The American 1% = Somali warlords intercepting aid
Ben Bernanke has done a very fine job in finding every way within his power to pump stimulus into the US economy, seeking to increase GDP and decrease unemployment.
Unfortunately, a Fed chair has a limited tool box. He cannot set up a WPA or send every American a check.
He can reduce the cost of borrowing and depress bond prices and thereby create a lot of wealth in equity markets.
This is very similar to international response to drought and mass-starvation in Somalia, which was to deliver a lot of food. The international aid would then be grabbed by Somali warlords for their own use.
The international community reasoned that just because much of the food was going to the wrong people was no reason to stop sending food. Throw in enough food and eventually at least some of the starving people will get it. You do what you can.
The federal reserve has the indirect but very potent ability to pump up the stock market and drive down interest rates. Tons of new wealth has been created on Wall Street.

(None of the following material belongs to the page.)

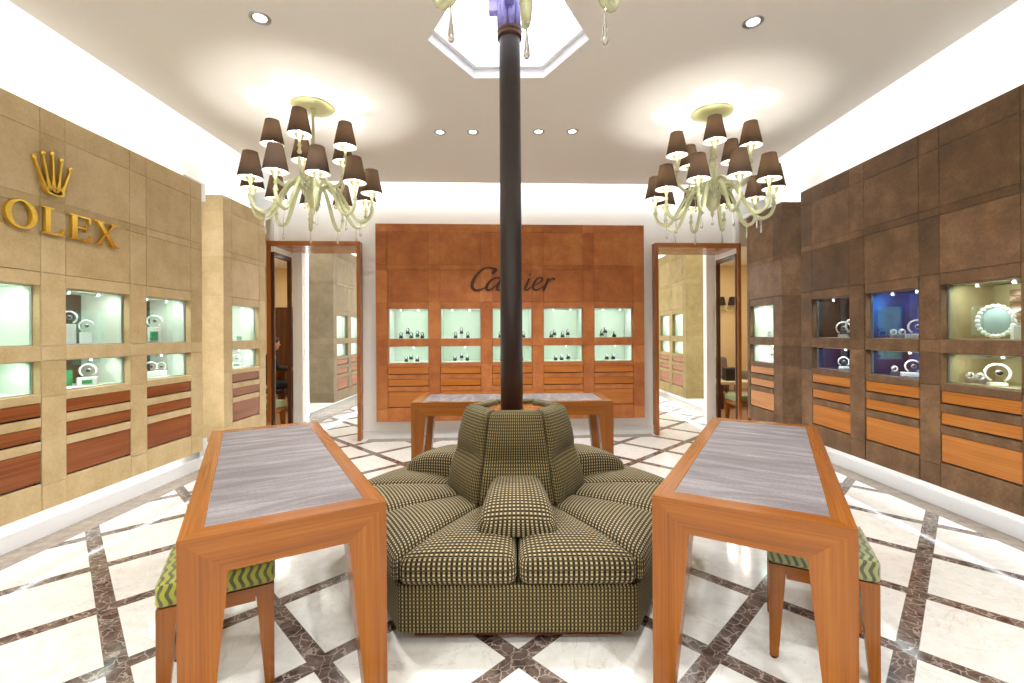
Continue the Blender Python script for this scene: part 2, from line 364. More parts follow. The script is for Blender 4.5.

But it has not been spent (enough) on domestic goods and services, thereby creating JOBS. The money is there, in stocks, in bank earnings, in bank deposits. It simply has not been used (enough) in ways that expand employment, let alone expand wages.
Bernanke, however, cannot direct that money. No more than some international food aid program could militarily defeat the warlords, or force the warlords to open soup kitchens.
And this is where Congress would come in, if we had one. With the Fed creating upward pressure on stock prices, a Congress that cared about the nation would have been using fiscal policy to scrape off some of that ongoing windfall. Somehow.
But the fact that the Congress has done nothing, and will do nothing to help anybody is why the Fed has to do these extraordinary things year after year in the first place. If Congress was interested in helping America we would have had more fiscal stimulus, easing the need for much less efficient trickle-down monetary stimulus.